A 72-page brochure designed by Agnes Stockmann and written by Jörg Muthorst, published by Offenbach City Council and the Office for Urban Planning, Transport and Construction Management in collaboration with the Office for Public Relations, now documents this development process. It takes stock of this urban renewal, which is one of the largest and most successful projects of the HEGISS program and has attracted nationwide attention with its "lighthouse project", the Ostpol business incubator.
Based on reports, interviews and many pictures, author Jörg Muthorst creates a multifaceted portrait of the traditional district, which has developed from the village-like, petit-bourgeois beginnings of Offenbach's winding old town into an industrial working-class neighborhood. The district has always reflected Offenbach's economic and social structural change and has always been attractive for company founders and migrant workers.
The author talks to politicians and urban planners, neighbourhood managers and residents of the district, introduces stakeholders and projects and shows the various adjustments that have been made in order to socially stabilize an entire district.
The city of Offenbach has broken new ground and developed an innovative model. Even the then new HEGISS funding program sees urban renewal not only as an urban development process, but also as a social one. However, the focus remains on urban development funding. Offenbach has gone far beyond this. The city has consistently taken the integrative approach of the program to its logical conclusion and developed it into a highly regarded holistic and interdisciplinary "Integrated Action Concept".
According to this concept, all fields of action, from employment and economic development to urban development, traffic, regulatory and integration policy, youth and social work and neighborhood management, are interlinked. In line with this basic idea, numerous stakeholders are involved in the district, many citizens, especially children and young people, are involved in projects and, in addition to HEGISS, funding from other programs has also been used.
The eastern inner city has been called Mathildenviertel since 2010. The city has transformed the riverbank into an attractive park. Some streets, where not only the municipality itself has built and creative people or, as in the "Lichtpol", students have settled, are hardly recognizable. Private owners have renovated their houses, investors have closed gaps between buildings.

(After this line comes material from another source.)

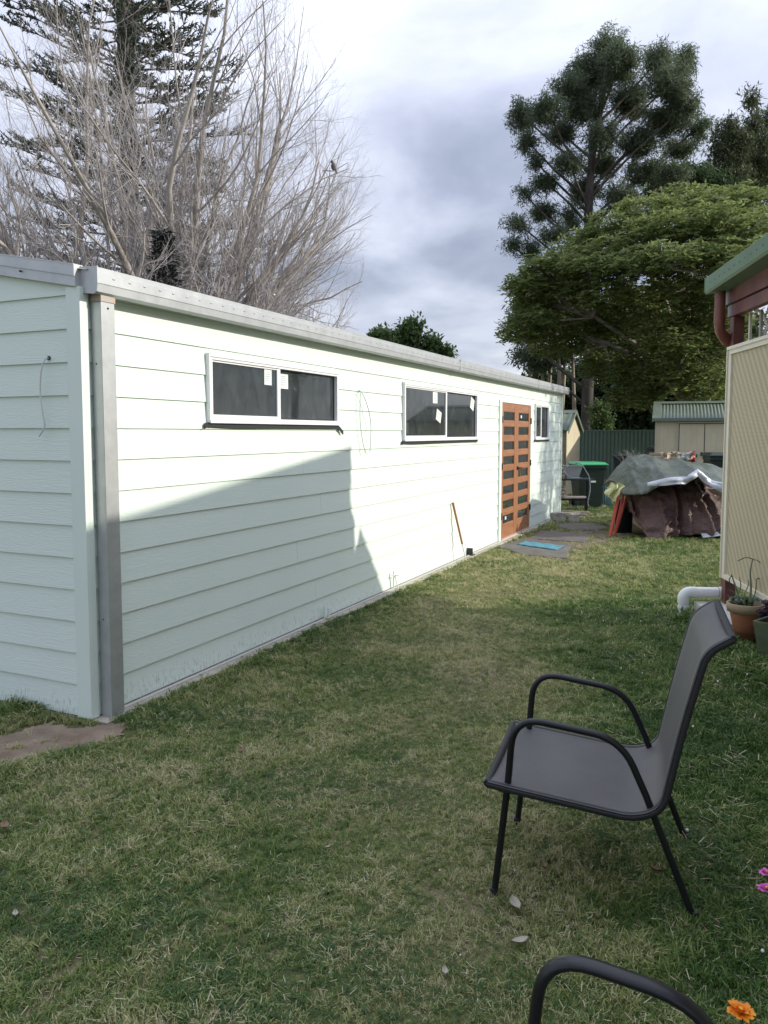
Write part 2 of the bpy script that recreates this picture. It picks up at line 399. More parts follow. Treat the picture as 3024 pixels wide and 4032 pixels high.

School playgrounds have been turned into public playgrounds, new green links lead to the banks of the Main. A new daycare center, structurally and pedagogically linked to the elementary school, has developed into a lively meeting place. The Ostpol start-up campus with its neighborhood hall offers space for creativity and encounters, and the district office is a central point of contact where residents are encouraged to take the initiative, bringing together a variety of projects and social initiatives.
"The change is tangible," say the people who live here. The district, in which around 12,500 people from many nations live together in a small area, has not only changed its face. It has also taken on a new identity and is gradually developing into a sought-after residential area.
The brochure "At home in the Mathildenviertel" is available for a nominal charge of two euros from the OF-Infocenter on Salzgässchen.